Even allowing for the persuasive patter of your average Auckland real estate agent, he or she would be hard-pressed to flog a house which had a large electricity substation humming like a deranged choir on the other side of the back fence.
Maybe not, however, given the pressure-cooker residential property market.
Whatever, Labour came to Parliament yesterday with the intent of painting Building and Housing Minister Nick Smith as ever more desperate to find answers to Auckland's housing crisis.
Labour's evidence was a Smith-ordered audit of surplus Crown land which could potentially be turned into housing developments but which in some cases already housed a cemetery, a fire station, and school playing fields, along with the substation.
Labour leader Andrew Little began by asking the Prime Minister whether anyone in the Government had bothered to check with Transpower over why it had a buffer of land around its substation and high-voltage power pylons.
But John Key was ready and waiting.
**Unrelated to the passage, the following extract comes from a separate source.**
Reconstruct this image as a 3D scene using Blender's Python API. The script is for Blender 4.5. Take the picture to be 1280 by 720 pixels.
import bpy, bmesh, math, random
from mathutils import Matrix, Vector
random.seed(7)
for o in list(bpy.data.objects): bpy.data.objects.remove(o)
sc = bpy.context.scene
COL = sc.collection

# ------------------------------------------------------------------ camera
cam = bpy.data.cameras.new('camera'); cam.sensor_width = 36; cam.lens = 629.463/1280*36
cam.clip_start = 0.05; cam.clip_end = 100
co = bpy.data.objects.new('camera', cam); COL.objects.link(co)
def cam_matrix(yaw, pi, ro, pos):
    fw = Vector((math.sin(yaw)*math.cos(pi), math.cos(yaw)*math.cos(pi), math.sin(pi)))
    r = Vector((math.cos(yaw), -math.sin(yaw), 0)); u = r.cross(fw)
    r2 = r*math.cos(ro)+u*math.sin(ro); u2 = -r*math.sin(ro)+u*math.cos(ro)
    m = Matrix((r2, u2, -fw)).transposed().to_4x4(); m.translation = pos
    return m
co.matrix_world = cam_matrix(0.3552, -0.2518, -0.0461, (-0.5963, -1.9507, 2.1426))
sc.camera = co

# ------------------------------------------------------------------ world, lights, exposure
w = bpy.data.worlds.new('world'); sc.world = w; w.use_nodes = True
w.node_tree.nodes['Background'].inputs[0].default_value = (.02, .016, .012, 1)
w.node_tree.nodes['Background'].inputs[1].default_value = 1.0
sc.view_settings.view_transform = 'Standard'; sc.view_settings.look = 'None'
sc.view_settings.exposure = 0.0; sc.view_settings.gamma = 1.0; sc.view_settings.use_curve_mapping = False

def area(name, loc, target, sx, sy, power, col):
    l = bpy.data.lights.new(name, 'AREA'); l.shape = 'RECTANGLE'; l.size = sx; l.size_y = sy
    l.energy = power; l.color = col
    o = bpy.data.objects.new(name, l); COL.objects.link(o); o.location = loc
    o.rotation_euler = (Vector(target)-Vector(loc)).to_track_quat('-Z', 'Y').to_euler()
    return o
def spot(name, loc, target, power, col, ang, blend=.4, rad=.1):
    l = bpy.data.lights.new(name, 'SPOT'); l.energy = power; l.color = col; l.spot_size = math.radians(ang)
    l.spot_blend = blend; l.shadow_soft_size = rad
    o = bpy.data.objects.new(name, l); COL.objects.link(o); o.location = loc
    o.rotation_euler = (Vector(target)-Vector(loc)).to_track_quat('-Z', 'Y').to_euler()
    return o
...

He responded by holding up a photograph which he said showed there were already houses on the other side of the substation's boundary.
"They are just there, you see? If you can build them there, I guess you can build them on the other side, I suppose."
Key had to be taken at his word. The photograph was too small for anyone to tell.
Little struck back, asking Key if he had been advised that there had been an explosion at the substation in question which had cut power to much of west Auckland.
Little then sought a categorical denial that the Mangere Lawn Cemetery was on any of the lists identified by the Government as residential land.
But - to no-one's great surprise - Key did not have the relevant list in his possession.
But Key had a point of his own to make. Or rather "a bit of logic".
If Labour was saying there was no land available for housing, how on earth would it have been able to fulfill its election promise to construct 100,000 homes over ten years?